Борис Годунов вступил на московский престол по решению Земского собора, следовательно, имел законное основание для занятия престола князей Рюриковичей. Он обладал большим государственным умом, проявлял большие усилия к улучшению внутреннего быта народа и создавал благоприятные внешние отношения с соседями. Недостатком его было то, что он вопреки обычаям московских царей был неграмотен и не обладал никакой общей культурой. Главным же его недостатком для занятия престола было сознание русского народа, видевшего в нем человека не царского происхождения, достигшего царской власти не «законными» путями. На протяжении долгой и тяжелой русской истории в сознании народа выработалось строгое представление о «законности» царской власти, основанной на старшинстве в роде.

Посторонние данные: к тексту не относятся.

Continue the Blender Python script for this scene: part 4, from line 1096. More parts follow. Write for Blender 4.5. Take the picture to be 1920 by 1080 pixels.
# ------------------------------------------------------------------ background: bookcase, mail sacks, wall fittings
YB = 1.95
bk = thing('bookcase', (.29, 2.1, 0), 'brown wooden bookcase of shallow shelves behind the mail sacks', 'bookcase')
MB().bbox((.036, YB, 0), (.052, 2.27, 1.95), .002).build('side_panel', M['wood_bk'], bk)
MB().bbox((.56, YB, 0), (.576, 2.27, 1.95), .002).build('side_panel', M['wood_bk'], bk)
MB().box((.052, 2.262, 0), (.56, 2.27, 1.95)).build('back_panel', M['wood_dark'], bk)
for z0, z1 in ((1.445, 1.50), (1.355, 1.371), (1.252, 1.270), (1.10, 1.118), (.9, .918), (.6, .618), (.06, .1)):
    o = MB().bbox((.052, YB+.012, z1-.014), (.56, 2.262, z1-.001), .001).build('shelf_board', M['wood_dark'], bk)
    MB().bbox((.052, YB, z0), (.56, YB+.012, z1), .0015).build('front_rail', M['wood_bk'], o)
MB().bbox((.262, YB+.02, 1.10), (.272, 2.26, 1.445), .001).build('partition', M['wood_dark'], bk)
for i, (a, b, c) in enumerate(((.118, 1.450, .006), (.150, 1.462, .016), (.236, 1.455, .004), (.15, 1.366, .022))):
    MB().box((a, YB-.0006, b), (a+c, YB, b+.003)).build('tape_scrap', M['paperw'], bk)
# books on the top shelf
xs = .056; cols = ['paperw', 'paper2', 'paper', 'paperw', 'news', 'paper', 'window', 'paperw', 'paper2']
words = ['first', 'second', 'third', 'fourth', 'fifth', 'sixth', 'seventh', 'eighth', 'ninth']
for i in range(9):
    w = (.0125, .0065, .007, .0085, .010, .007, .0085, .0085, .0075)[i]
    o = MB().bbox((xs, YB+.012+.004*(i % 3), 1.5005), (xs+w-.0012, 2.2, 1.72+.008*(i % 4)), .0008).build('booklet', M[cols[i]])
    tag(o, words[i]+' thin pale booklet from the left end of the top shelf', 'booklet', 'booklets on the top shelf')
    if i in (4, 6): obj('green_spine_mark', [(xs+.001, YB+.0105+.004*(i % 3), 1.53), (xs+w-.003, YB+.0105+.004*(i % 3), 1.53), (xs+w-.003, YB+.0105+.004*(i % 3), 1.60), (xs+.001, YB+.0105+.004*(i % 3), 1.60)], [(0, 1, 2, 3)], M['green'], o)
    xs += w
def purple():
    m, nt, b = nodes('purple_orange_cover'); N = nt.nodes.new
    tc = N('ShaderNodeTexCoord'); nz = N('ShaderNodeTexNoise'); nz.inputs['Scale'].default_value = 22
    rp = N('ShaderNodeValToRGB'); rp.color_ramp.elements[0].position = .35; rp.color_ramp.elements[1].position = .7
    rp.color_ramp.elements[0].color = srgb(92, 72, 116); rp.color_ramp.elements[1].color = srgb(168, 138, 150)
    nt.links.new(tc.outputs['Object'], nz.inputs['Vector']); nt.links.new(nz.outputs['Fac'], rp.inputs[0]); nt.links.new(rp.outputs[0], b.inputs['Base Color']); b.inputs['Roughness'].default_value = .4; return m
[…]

В представлении народа «возложить корону или венец Мономаха на голову татарина не могло не казаться нелепым. К тому же все его благие намерения для улучшения народного быта сопровождались неблагоприятными событиями, преследовавшими его в течение всего времени его царствования. Весною 1601 года полили дожди, продолжавшиеся три недели. Крестьяне не могли ни косить, ни жать хлеб, а 15 августа жестокий мороз повредил озимые хлеба и уничтожил все созревшие плоды. В стране начался голод и продолжался два года. Цены на хлеб поднялись, народ умирал с голоду, и Борис приказал открыть государственные «житницы» и раздавать хлеб бесплатно. За время голода в одной Москве умерло, по сведениям современников, до 1 500 000 людей. Голод утих, но все меры, принимаемые Годуновым, в массах получали своеобразную оценку – во всем видели только его корысть и стремление удержать в своих руках царскую власть. Не везло Годунову и в семейных расчетах. Его дочь была посватана за датского принца. Но по прибытии принца в Москву он скоропостижно умер, – и это несчастье народная молва приписывала злому умыслу Годунова. Но наиболее страшным обвинением для Годунова была хранившаяся в народном предании смерть царевича Димитрия.
Уже во время происходивших бедствий в Москве, связанных с голодом, в Москве стали появляться слухи, что царевич Димитрий жив и появился в Польше. Сведения эти стали в скором времени принимать более реальные формы.
Донские казаки мерами Годунова были поставлены совершенно во враждебные к нему отношения, и первые сведения о царевиче Димитрии Годуновым были получены от донских казаков. В 1604 году донские казаки захватили на Волге Семена Годунова, ехавшего с поручением в Астрахань, и отпустили его в Москву с наказом: «Объяви Борису, что мы скоро будем к нему с царевичем Димитрием». (Карамзин. Т. II, с. 148–149.)
В русской истории судьба царевича Димитрия является до настоящего времени неразрешенной загадкой. Он вошел в историю под прозвищем Самозванца, и погиб как Самозванец, и в действительности он таков и был. Сыном Ивана Грозного он не был, но в его сознании с детства была укреплена вера в его царское происхождение. Причиной этой политической подготовки служила борьба боярства с Годуновым. «Димитрий» был намечен средством борьбы с Годуновым и к этой роли подготавливался боярами с детства. По установившимся в настоящее время сведениям, «Димитрий» принадлежал к семье бояр Колычевых, уничтоженных всем родом при Иоанне Грозном. «Димитрий» ребенком был взят в семью бояр Романовых, затем передан на воспитание в один из монастырей, где получил хорошее образование и стал послушником, а затем патриархом Иовом был посвящен в дьяконы. «Димитрий» не только переписывал книги, но сочинял святые каноны лучше многих книжников того времени. Патриарх Иов взял его к себе для книжного дела.